Во втором случае отношение между поэтическим и непоэтическим языком также вызывает тревогу. Но вызывает ее именно то, что поэтическое значение слова невольно искажается его обыденным пониманием. Мы вправе задать вопрос: если обыденный язык нас вполне удовлетворяет, то зачем стремиться к иному языку? Какая нам нужда тогда в поэзии вообще? Но язык нашего повседневного общения расплывчат и неясен. Он двусмыслен сам по себе. Он скрывает в своей грамматической общепонятности неясность своего метафизического определения, своей онтологической укорененности. На общепринятом уровне люди перебрасываются словами поверх разделяющей их пропасти, и никто из игроков не замечает этой пропасти. Разве кто оступится и провалится в нее. Но тогда уж мы ничего от него не сможем услышать. Люди ищут в поэзии язык, который смог бы сказать о том, что повседневному языку вообще недоступно. Ищут возможность усмотреть такие тождества и такие различия, которые обычный язык маскирует. Но для решения этой задачи поэтический язык должен быть резко отграничен от обыденного. И слова поэтической речи, попавшие в поэтический круг, должны быть отчетливым для читателя образом наделены собственно поэтическим смыслом.
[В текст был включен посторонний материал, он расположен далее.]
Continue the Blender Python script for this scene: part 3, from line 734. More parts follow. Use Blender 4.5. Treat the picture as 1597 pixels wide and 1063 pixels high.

Чтобы стать языком, непосредственно и уверенно передающим знание, лежащее в основе поэтической традиции, поэтический язык, как и язык всякого знания, должен отрешиться от языка профанического.
Итак, две различные задачи. Не столь уж различные, однако, как это могло бы показаться. Ведь в напряжении достичь обыденного звучания поэтическое слово лишь подчеркивает свою инородность. А поэзия, стремящаяся возвыситься над обыденным языком, чтобы сказать истину о нем и о маскируемой им реальности, поневоле вовлекает сам этот падший язык в свою речь, наследственную и поэтическую. Ведь для того, чтобы избавить повседневную речь от двусмысленности, следует обратиться к ней и следует прежде всего избавить от двусмысленности само слово «поэтический» в его повседневном употреблении, не различающем между универсальностью поэзии как явленной в слове истиной и поэзией как профессиональным занятием со строго определенными границами. Мы видим, что здесь обе задачи — выход поэзии в обыденный язык и отграничение от него — по существу сливаются в одну. Это слияние мы, однако, можем усмотреть лишь в исторической перспективе. В творчестве самих поэтов две указанные тенденции, как правило, разделены.
Условное деление современной поэзии на московскую и ленинградскую отмечает присутствие этого разделения в умах читателей. Московская поэзия не желает сообщать миру особых поэтических истин и стремится освоить язык повседневности, а ленинградская поэзия, как говорится, — наоборот. В действительности и то, и другое, конечно, не совсем верно. Но «не совсем верно» означает все же «отчасти верно». В Москве есть такой поэт, как Лев Рубинштейн, о котором я уже писал в другом месте[469]
. Он, безусловно, принадлежит к поэтам «второй задачи». Экспансия его поэзии охватывает языки, господствующие над языком повседневности: язык алгоритмов, язык библиотечных указателей и т. д. Анализ языковых значений, предпринимаемый Рубинштейном, демистифицирует обыденную речь. Но все же очарованность современностью господствует в Москве. В этих заметках речь пойдет о двух поэтах, наиболее последовательно, на мой взгляд, выразивших эту очарованность в своем творчестве.Стихи Всеволода Некрасова сразу запоминаются своей неотвязной интонацией. Эта интонация неотвязна, во-первых, потому, что не забывается уже никогда после того, как стихи были прочитаны или прослушаны (особенно если в исполнении самого автора). И, во-вторых, потому что в ней безошибочно узнается та интонация, которая и нами самими, независимо от стихов Некрасова, владеет во многие моменты нашей жизни и от которой в эти моменты мы страстно хотим отвязаться, но не можем. И прежде всего не можем сознаться себе в том, что она нами владеет. Это интонация предельной душевной усталости, которая наступает, когда мы перестаем контролировать свою речь и наполнять ее индивидуальными оттенками смысла, гарантирующими наше авторство и превосходство. Но и замолчать мы не можем, ибо молчание в такие моменты бывает невыносимым своей смысловой наполненностью. Тогда мы подчиняемся автоматизму речи, и она увлекает нас своим нерасчленимым потоком, своей интонацией подъема, спада и паузы, выдерживаемой ровно настолько, чтобы она не превратилась в значимое молчание, и прерываемой на этой грани новым словесным звуком. В такие моменты жизни мы живем, как в кошмаре, с желанием проснуться, но принудительность сна заставляет нас зачарованно следить за ним помимо нашей сопротивляющейся воли.